Speaking at a roundtable on “Students’ Suicides in Corporate Colleges” here, Prof. Pandey spoke about how every other country was reaping the benefits of the Common School System which was operated, funded and maintained by the government and envisaged equity and social justice in education. “In South Asia, Sri Lanka has 99 % literacy rate; even in the US, you have neighbourhood schools imparting free education. But we have not yet implemented it here in India,” he said.

He pointed to the fact that in 1964, the Kothari Commission had recommended a 6 % allocation of the GDP for education sector, a policy recommendation endorsed by the National Policy of Education, two decades later in 1986.

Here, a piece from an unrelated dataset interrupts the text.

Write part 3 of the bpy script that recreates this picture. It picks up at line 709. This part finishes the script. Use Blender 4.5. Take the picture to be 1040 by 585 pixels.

Citing the mushrooming private schools, he said they could be divided in two categories, one for the rich and the other for the poor. Reminding of the Right of Children to Free and Compulsory Education Act 2009, he rued that child labourers were dime a dozen across the country. He said though there was a provision of 25 % reservation for children of disadvantaged groups in private schools, big schools which enjoyed political clout did not implement it.

He said to galvanise the education system there was a need to delink exams from the education process. “Emphasis on exams should be reduced; there should be no detention policy; if children are not studying properly, it is the teachers’ fault; of course, some children take longer to understand,” he argued. Demanding a ban on all coaching centres, he said if schools function properly there wouldn’t be any need for them. Leaders from YSRCP, Congress, BJP and others from the civil society also attended the meeting.